As we eventually learn: Ralph and Abby were incredibly lucky to have found one another. Both raised by narcissistic single mothers — Abby’s was neglectful, exposing her daughter to abusive situations as she sought love from a string of men; Ralph’s was guilting and manipulative, emotionally blackmailing her son to give her the love she needed — Abby and Ralph were able to provide for one another the pure and selfless love they had always been missing. Not long before the book begins, Ralph and Abby were manipulated into moving in with his sick mother in order to care for her, and in the opening paragraph, this mother, Laura, has made good on a lifetime of empty threats and opened her wrists in the basement. While Abby believes her mother-in-law’s death will finally free them from her clutches, Ralph is convinced that Laura’s spirit still haunts the house, and he’s not ready to let her go.

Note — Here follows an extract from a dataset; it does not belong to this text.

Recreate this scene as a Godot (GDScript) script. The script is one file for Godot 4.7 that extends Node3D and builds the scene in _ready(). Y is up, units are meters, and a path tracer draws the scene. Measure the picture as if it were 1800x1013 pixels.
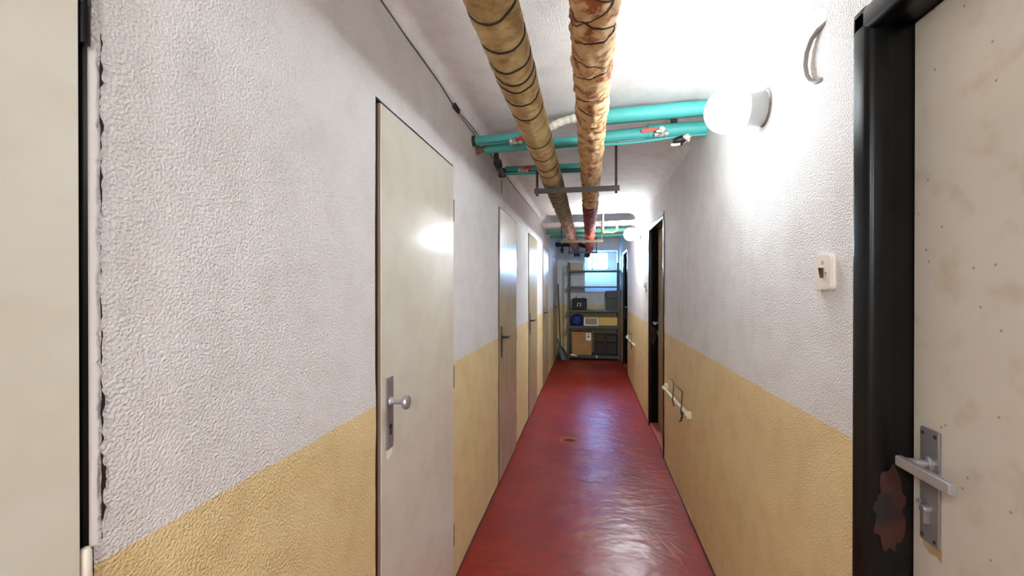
extends Node3D
# A basement corridor of storage cellars. x to the right, y up, -z down the corridor; metres.

const XL := -0.64      # face of the left wall
const XR := 0.61       # face of the right wall
const CEIL := 2.36
const CEIL_FAR := 2.52
const Z_STEP := -5.55
const Z_END := -8.78
const Z_BACK := 2.6
const LEFT_DOORS := [0.302, -1.186, -2.95, -4.47, -5.9, -7.65]
const LEFT_W := 0.745
const RIGHT_DOORS := [-0.253, -3.675, -7.005]     # near edge of each opening
const RIGHT_W := 0.80
const DOOR_H := 2.0
const GLOBES := [-1.625, -5.24, 0.85, 1.98]  # the pair behind the camera is unseen, added as fill

class MB:
	var v := PackedVector3Array()
	var n := PackedVector3Array()
	var t := PackedVector2Array()

	func tri(a: Vector3, b: Vector3, c: Vector3, na: Vector3, nb: Vector3, nc: Vector3, ua := Vector2.ZERO, ub := Vector2.ZERO, uc := Vector2.ZERO) -> void:
		if (b - a).cross(c - a).dot(na + nb + nc) > 0.0:
			v.append(a); v.append(c); v.append(b)
			n.append(na); n.append(nc); n.append(nb)
			t.append(ua); t.append(uc); t.append(ub)
		else:
			v.append(a); v.append(b); v.append(c)
			n.append(na); n.append(nb); n.append(nc)
			t.append(ua); t.append(ub); t.append(uc)

	func quad(a: Vector3, b: Vector3, c: Vector3, d: Vector3, na: Vector3, nb: Vector3, nc: Vector3, nd: Vector3, u := [Vector2.ZERO, Vector2.ZERO, Vector2.ZERO, Vector2.ZERO]) -> void:
		tri(a, b, c, na, nb, nc, u[0], u[1], u[2])
		tri(a, c, d, na, nc, nd, u[0], u[2], u[3])

	func flat(a: Vector3, b: Vector3, c: Vector3, d: Vector3, nn: Vector3) -> void:
		var k := []
		for p: Vector3 in [a, b, c, d]:
			if absf(nn.x) > 0.6: k.append(Vector2(p.z, p.y))
			elif absf(nn.y) > 0.6: k.append(Vector2(p.x, p.z))
			else: k.append(Vector2(p.x, p.y))
		quad(a, b, c, d, nn, nn, nn, nn, k)

	# box from corner to corner with rounded-looking edges
	func box(lo: Vector3, hi: Vector3, bev := 0.002, xf := Transform3D.IDENTITY) -> void:
		var c := (lo + hi) / 2.0
		var h := (hi - lo).abs() / 2.0
		bev = minf(bev, minf(h.x, minf(h.y, h.z)) * 0.9)
		var axes := [Vector3.RIGHT, Vector3.UP, Vector3.BACK]
		var at := func(s: Vector3, face: int) -> Vector3:
			var p := Vector3.ZERO
			for k in 3:
				p[k] = s[k] * (h[k] - (0.0 if k == face else bev))
			return xf * (c + p)
		for f in 3:
			var g := (f + 1) % 3
			var e := (f + 2) % 3
			for sf: float in [-1.0, 1.0]:
				var nn: Vector3 = (xf.basis * (axes[f] * sf)).normalized()
				var q := []
				var w := []
				for ss: Vector2 in [Vector2(-1, -1), Vector2(1, -1), Vector2(1, 1), Vector2(-1, 1)]:
					var s := Vector3.ZERO
					s[f] = sf; s[g] = ss.x; s[e] = ss.y
					q.append(at.call(s, f))
					w.append(Vector2(ss.x * h[g], ss.y * h[e]))
				quad(q[0], q[1], q[2], q[3], nn, nn, nn, nn, w)
				# edge between face f and face g
				for sg: float in [-1.0, 1.0]:
					var ng: Vector3 = (xf.basis * (axes[g] * sg)).normalized()
					var s1 := Vector3.ZERO
					s1[f] = sf; s1[g] = sg; s1[e] = -1.0
					var s2 := s1
					s2[e] = 1.0
					quad(at.call(s1, f), at.call(s2, f), at.call(s2, g), at.call(s1, g), nn, nn, ng, ng)
					if f == 0:
						for se: float in [-1.0, 1.0]:
							var s3 := s1
							s3[e] = se
							var ne: Vector3 = (xf.basis * (axes[e] * se)).normalized()
							tri(at.call(s3, f), at.call(s3, g), at.call(s3, e), nn, ng, ne)

	# smooth patch from rows of points; hint points to the outside
	func grid(rows: Array, hint: Vector3, uvs: Array = []) -> void:
		var nr := rows.size()
		var nc: int = rows[0].size()
		var nn := []
		for i in nr:
			var line := PackedVector3Array()
			for j in nc:
				var du: Vector3 = rows[i][mini(j + 1, nc - 1)] - rows[i][maxi(j - 1, 0)]
				var dv: Vector3 = rows[mini(i + 1, nr - 1)][j] - rows[maxi(i - 1, 0)][j]
				var k := du.cross(dv).normalized()
				if k.dot(hint) < 0.0: k = -k
				line.append(k)
			nn.append(line)
		for i in nr - 1:
			for j in nc - 1:
				var u := [Vector2.ZERO, Vector2.ZERO, Vector2.ZERO, Vector2.ZERO]
				if uvs: u = [uvs[i][j], uvs[i][j + 1], uvs[i + 1][j + 1], uvs[i + 1][j]]
				quad(rows[i][j], rows[i][j + 1], rows[i + 1][j + 1], rows[i + 1][j], nn[i][j], nn[i][j + 1], nn[i + 1][j + 1], nn[i + 1][j], u)

	# closed rings joined into a skin
	func skin(rings: Array, centers: PackedVector3Array, uvs: Array = [], caps := false) -> void:
		var nr := rings.size()
		var m: int = rings[0].size()
		var nn := []
		for i in nr:
			var line := PackedVector3Array()
			for j in m:
				var du: Vector3 = rings[i][(j + 1) % m] - rings[i][(j + m - 1) % m]
				var dv: Vector3 = rings[mini(i + 1, nr - 1)][j] - rings[maxi(i - 1, 0)][j]
				var k := du.cross(dv).normalized()
				if k.dot(rings[i][j] - centers[i]) < 0.0: k = -k
				line.append(k)
			nn.append(line)
		for i in nr - 1:
			for j in m:
				var j2 := (j + 1) % m
				var u := [Vector2.ZERO, Vector2.ZERO, Vector2.ZERO, Vector2.ZERO]
				if uvs:
					u = [uvs[i] + Vector2(float(j) / m, 0), uvs[i] + Vector2(float(j + 1) / m, 0), uvs[i + 1] + Vector2(float(j + 1) / m, 0), uvs[i + 1] + Vector2(float(j) / m, 0)]
				quad(rings[i][j], rings[i][j2], rings[i + 1][j2], rings[i + 1][j], nn[i][j], nn[i][j2], nn[i + 1][j2], nn[i + 1][j], u)
		if caps:
			for e: int in [0, nr - 1]:
				var out: Vector3 = (centers[e] - centers[1 if e == 0 else nr - 2]).normalized()
				for j in m:
					tri(centers[e], rings[e][j], rings[e][(j + 1) % m], out, out, out)

	# frames carried along a path: [side, up] at each point
	static func frames(path: PackedVector3Array) -> Array:
		var out := []
		var up := Vector3.UP
		for i in path.size():
			var d := (path[mini(i + 1, path.size() - 1)] - path[maxi(i - 1, 0)]).normalized()
			if absf(d.dot(up)) > 0.95 and i == 0: up = Vector3.RIGHT if absf(d.x) < 0.8 else Vector3.BACK
			var side := d.cross(up).normalized()
			up = side.cross(d).normalized()
			out.append([side, up])
		return out

	func tube(path: PackedVector3Array, r: float, sides := 10, caps := true, radii: PackedFloat32Array = PackedFloat32Array()) -> void:
		var f := MB.frames(path)
		var rings := []
		var uvs := []
		var along := 0.0
		for i in path.size():
			if i: along += path[i].distance_to(path[i - 1])
			var ring := PackedVector3Array()
			var rr := radii[i] if radii.size() else r
			for j in sides:
				var a := TAU * j / sides
				ring.append(path[i] + (f[i][0] * cos(a) + f[i][1] * sin(a)) * rr)
			rings.append(ring)
			uvs.append(Vector2(0, along))
		skin(rings, path, uvs, caps)

	# profile of (radius, along) swept about an axis
	func lathe(profile: PackedVector2Array, xf: Transform3D, sides := 32) -> void:
		for i in profile.size() - 1:
			var a := profile[i]
			var b := profile[i + 1]
			if a.is_equal_approx(b): continue
			var na := _seg(profile, i)
			var n0 := na
			var n1 := na
			if i > 0 and na.dot(_seg(profile, i - 1)) > 0.75: n0 = (na + _seg(profile, i - 1)).normalized()
			if i < profile.size() - 2 and na.dot(_seg(profile, i + 1)) > 0.75: n1 = (na + _seg(profile, i + 1)).normalized()
			for j in sides:
				var c0 := TAU * j / sides
				var c1 := TAU * (j + 1) / sides
				var p := func(q: Vector2, w: float) -> Vector3: return xf * Vector3(q.x * cos(w), q.y, q.x * sin(w))
				var m := func(q: Vector2, w: float) -> Vector3: return (xf.basis * Vector3(q.x * cos(w), q.y, q.x * sin(w))).normalized()
				quad(p.call(a, c0), p.call(a, c1), p.call(b, c1), p.call(b, c0), m.call(n0, c0), m.call(n0, c1), m.call(n1, c1), m.call(n1, c0),
					[Vector2(c0, a.y), Vector2(c1, a.y), Vector2(c1, b.y), Vector2(c0, b.y)])

	static func _seg(p: PackedVector2Array, i: int) -> Vector2:
		var d := p[i + 1] - p[i]
		return Vector2(d.y, -d.x).normalized()      # outside is to the right of a profile that runs upwards

	# polygon in local xy pushed along local z by depth
	func prism(poly: PackedVector2Array, depth: float, xf: Transform3D, smooth := false) -> void:
		var m := poly.size()
		var area := 0.0
		for i in m:
			area += poly[i].cross(poly[(i + 1) % m])
		var en := []
		for i in m:
			var d := poly[(i + 1) % m] - poly[i]
			var k := Vector2(d.y, -d.x).normalized()
			if area < 0.0: k = -k
			en.append(k)
		for i in m:
			var j := (i + 1) % m
			var n0: Vector2 = en[i]
			var n1: Vector2 = en[i]
			if smooth:
				if en[i].dot(en[(i + m - 1) % m]) > 0.6: n0 = (en[i] + en[(i + m - 1) % m]).normalized()
				if en[i].dot(en[j]) > 0.6: n1 = (en[i] + en[j]).normalized()
			var a := xf * Vector3(poly[i].x, poly[i].y, 0)
			var b := xf * Vector3(poly[j].x, poly[j].y, 0)
			var c := xf * Vector3(poly[j].x, poly[j].y, depth)
			var e := xf * Vector3(poly[i].x, poly[i].y, depth)
			var q0 := (xf.basis * Vector3(n0.x, n0.y, 0)).normalized()
			var q1 := (xf.basis * Vector3(n1.x, n1.y, 0)).normalized()
			quad(a, b, c, e, q0, q1, q1, q0)
		var idx := Geometry2D.triangulate_polygon(poly)
		for s: float in [0.0, 1.0]:
			var nn := (xf.basis * Vector3(0, 0, signf(depth) * (1.0 if s > 0.5 else -1.0))).normalized()
			for i in range(0, idx.size(), 3):
				var q := []
				for k in 3:
					var w := poly[idx[i + k]]
					q.append(xf * Vector3(w.x, w.y, depth * s))
				tri(q[0], q[1], q[2], nn, nn, nn)

	func mesh() -> ArrayMesh:
		var a := []
		a.resize(Mesh.ARRAY_MAX)
		a[Mesh.ARRAY_VERTEX] = v
		a[Mesh.ARRAY_NORMAL] = n
		a[Mesh.ARRAY_TEX_UV] = t
		var m := ArrayMesh.new()
		m.add_surface_from_arrays(Mesh.PRIMITIVE_TRIANGLES, a)
		return m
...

The ghostly bits are more uncanny than chilling, and throughout, Hogarth had me wincing at her provocative physical descriptions:

• A small man who seems to wear his flesh, hoisting and adjusting it like a child in his father’s suit jacket, is standing behind a chest-height desk. He comes around and greets us. “You must be the Lambs.” He extends his hand, shaking it free of its flesh-sleeve, connecting first with Ralph, then with me. The top of his head barely comes to my chin, but he’s practiced a way to make it seem like he’s not looking up at you. “How are you both?”

• Ralph is doing that weird smile again, like the back of his skull is pulled off and Laura is manipulating his folds with her hands.

• I look at her face. How her skin pools on the bed so her head seems like a melted candle, lips parted, mouth empty, small hard skull a hidden treasure buried in wax.

And throughout, there is much developed about womanhood and motherhood (there’s no blame assigned to the couple’s absent fathers), and as a piece of feminist fiction, it’s not incidental that this story is told solely from Abby’s POV:

Boys are boys and they do what they want. Women want things too sometimes, but mostly they’re just warm sensory boards for men to tweak and rub and learn about themselves and the world through.

As the plot progresses and we are shown how people try to replace mother love (with motherthings and surrogates), Ralph becomes more lost in his fantasies and Abby becomes more desperate to save him; the line between mental illness and the supernatural is blurred and Abby believes that if only she could be an ideal of wifeliness (a Good Woman) she could rescue Ralph (the Perfect Good):

I see it now, the contours of a plan, a perfect food or, rather, a meal perfectly executed, which will revive that long-buried instinct in Ralph, to be alive, despite the shock of it. To stay alive, despite the pain of it. A food, a flavor, offered once by his Motherthing to make suddenly being alive all right. I can revive that instinct. I can replicate that flavor.
I just have to grab a few things first.

I see now that I didn’t pull much in the way of funny quotes, but I did laugh out loud at Motherthing; I also cringed and gasped and was genuinely touched. And now I want to buy a fish-shaped mould and make jellied salmon (with an inset olive eye) for my husband’s dinner, because that would be funny.